■ **SOURCE EXCERPT**:
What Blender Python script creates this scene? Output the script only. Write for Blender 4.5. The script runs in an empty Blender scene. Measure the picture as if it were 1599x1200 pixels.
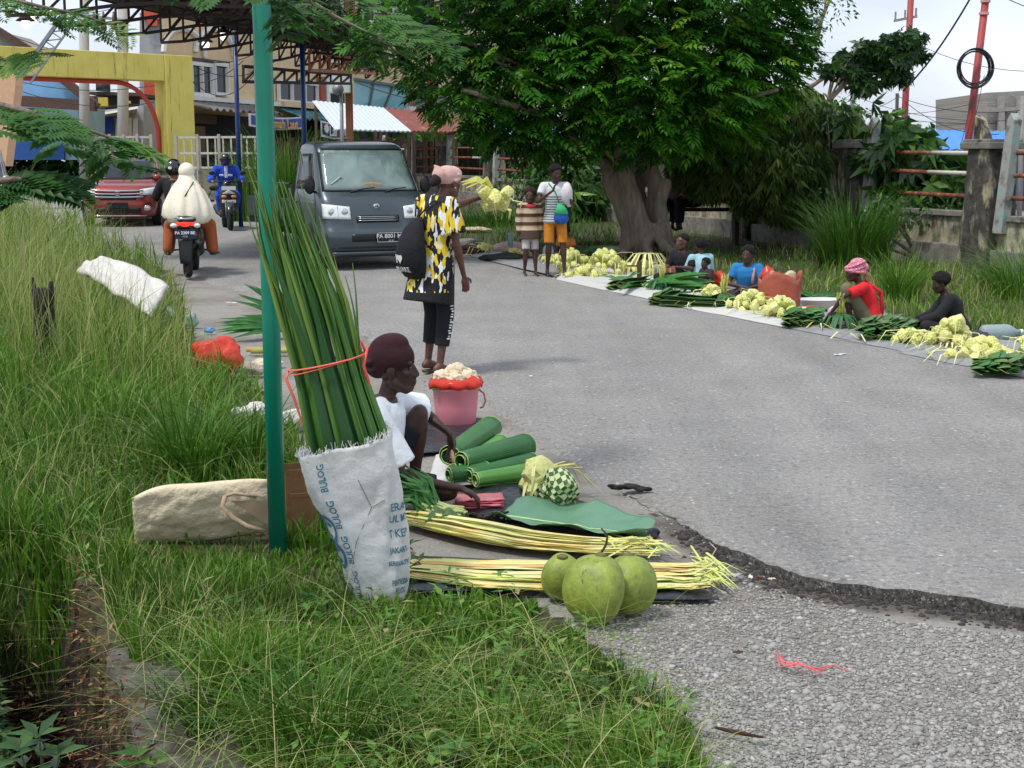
import bpy, math, random
import numpy as np
from mathutils import Vector as V, Matrix, noise
random.seed(3); rng = np.random.default_rng(5)
R_ = math.radians
SC = bpy.context.scene; COL = SC.collection
F = 2100.0; CX, CY = 799.5, 600.0; PITCH = math.atan(350/F); H = 1.63
cP, sP = math.cos(PITCH), math.sin(PITCH)
ORG = V((0, 0, 0)); UP = V((0, 0, 1))
def ray(px, py):
    x = (px-CX)/F; y = -(py-CY)/F
    return V((x, cP+y*sP, -sP+y*cP))
def W(px, py, Y):
    r = ray(px, py); t = Y/r.y
    return V((r.x*t, Y, H+r.z*t))
def ss(a, b, x):
    t = min(1, max(0, (x-a)/(b-a))); return t*t*(3-2*t)
def low(x, y): return gz0(y)-0.042*ss(5.8, 5.05, y)*ss(0.1, 0.6, x+.43*(y-5))
def gz0(y): return 0.012*min(27, max(0, y-18))
def G(px, py, dz=0.0):
    r = ray(px, py); z = 0
    for _ in range(12):
        t = (z+dz-H)/min(r.z, -1e-4); p = V((r.x*t, r.y*t, 0)); z = low(p.x, p.y)
    return V((p.x, p.y, z+dz))
def proj(P):
    P = np.asarray(P, float); x = P[..., 0]; y = P[..., 1]; z = P[..., 2]-H
    d = y*cP-z*sP; u = y*sP+z*cP
    return CX+F*x/d, CY-F*u/d
P0 = (-1.0, 3.45); DU = (-.39, .92)
def ditchd(x, y): return (x-P0[0])*-.92+(y-P0[1])*-.39
# ------------------------------------------------------------ object bookkeeping
def tag(o, label=None, cat=None, group=None, kind=None):
    if label: o['label'] = label
    if cat: o['category'] = cat
    if group: o['group'] = group
    if kind: o['kind'] = kind
    return o
def thing(name, label, cat, loc=(0, 0, 0), rz=0.0, group=None, rot=None):
    o = bpy.data.objects.new(name, None); COL.objects.link(o); o.empty_display_size = .1
    o.location = loc; o.rotation_euler = rot if rot else (0, 0, rz)
    return tag(o, label, cat, group)
def put(name, me, mat=None, parent=None, loc=None):
    o = bpy.data.objects.new(name, me); COL.objects.link(o)
    if mat is not None and not me.materials: me.materials.append(mat)
    if parent is not None: o.parent = parent
    if loc is not None: o.location = loc
    return o
def dup(root, loc, rz, label, scale=1.0):
    r = root.copy(); COL.objects.link(r); r.location = loc; r.rotation_euler = (0, 0, rz); r['label'] = label
    r.scale = (scale,)*3
    for ch in root.children:
        c = ch.copy(); COL.objects.link(c); c.parent = r
        for g in ch.children:
            d = g.copy(); COL.objects.link(d); d.parent = c
    return r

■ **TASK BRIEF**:
Output all of the data exactly as it stands, minus any images.

■ **WRITTEN REPLY**:
What Blender Python script creates this scene? Output the script only. Write for Blender 4.5. The script runs in an empty Blender scene. Measure the picture as if it were 1599x1200 pixels.
import bpy, math, random
import numpy as np
from mathutils import Vector as V, Matrix, noise
random.seed(3); rng = np.random.default_rng(5)
R_ = math.radians
SC = bpy.context.scene; COL = SC.collection
F = 2100.0; CX, CY = 799.5, 600.0; PITCH = math.atan(350/F); H = 1.63
cP, sP = math.cos(PITCH), math.sin(PITCH)
ORG = V((0, 0, 0)); UP = V((0, 0, 1))
def ray(px, py):
    x = (px-CX)/F; y = -(py-CY)/F
    return V((x, cP+y*sP, -sP+y*cP))
def W(px, py, Y):
    r = ray(px, py); t = Y/r.y
    return V((r.x*t, Y, H+r.z*t))
def ss(a, b, x):
    t = min(1, max(0, (x-a)/(b-a))); return t*t*(3-2*t)
def low(x, y): return gz0(y)-0.042*ss(5.8, 5.05, y)*ss(0.1, 0.6, x+.43*(y-5))
def gz0(y): return 0.012*min(27, max(0, y-18))
def G(px, py, dz=0.0):
    r = ray(px, py); z = 0
    for _ in range(12):
        t = (z+dz-H)/min(r.z, -1e-4); p = V((r.x*t, r.y*t, 0)); z = low(p.x, p.y)
    return V((p.x, p.y, z+dz))
def proj(P):
    P = np.asarray(P, float); x = P[..., 0]; y = P[..., 1]; z = P[..., 2]-H
    d = y*cP-z*sP; u = y*sP+z*cP
    return CX+F*x/d, CY-F*u/d
P0 = (-1.0, 3.45); DU = (-.39, .92)
def ditchd(x, y): return (x-P0[0])*-.92+(y-P0[1])*-.39
# ------------------------------------------------------------ object bookkeeping
def tag(o, label=None, cat=None, group=None, kind=None):
    if label: o['label'] = label
    if cat: o['category'] = cat
    if group: o['group'] = group
    if kind: o['kind'] = kind
    return o
def thing(name, label, cat, loc=(0, 0, 0), rz=0.0, group=None, rot=None):
    o = bpy.data.objects.new(name, None); COL.objects.link(o); o.empty_display_size = .1
    o.location = loc; o.rotation_euler = rot if rot else (0, 0, rz)
    return tag(o, label, cat, group)
def put(name, me, mat=None, parent=None, loc=None):
    o = bpy.data.objects.new(name, me); COL.objects.link(o)
    if mat is not None and not me.materials: me.materials.append(mat)
    if parent is not None: o.parent = parent
    if loc is not None: o.location = loc
    return o
def dup(root, loc, rz, label, scale=1.0):
    r = root.copy(); COL.objects.link(r); r.location = loc; r.rotation_euler = (0, 0, rz); r['label'] = label
    r.scale = (scale,)*3
    for ch in root.children:
        c = ch.copy(); COL.objects.link(c); c.parent = r
        for g in ch.children:
            d = g.copy(); COL.objects.link(d); d.parent = c
    return r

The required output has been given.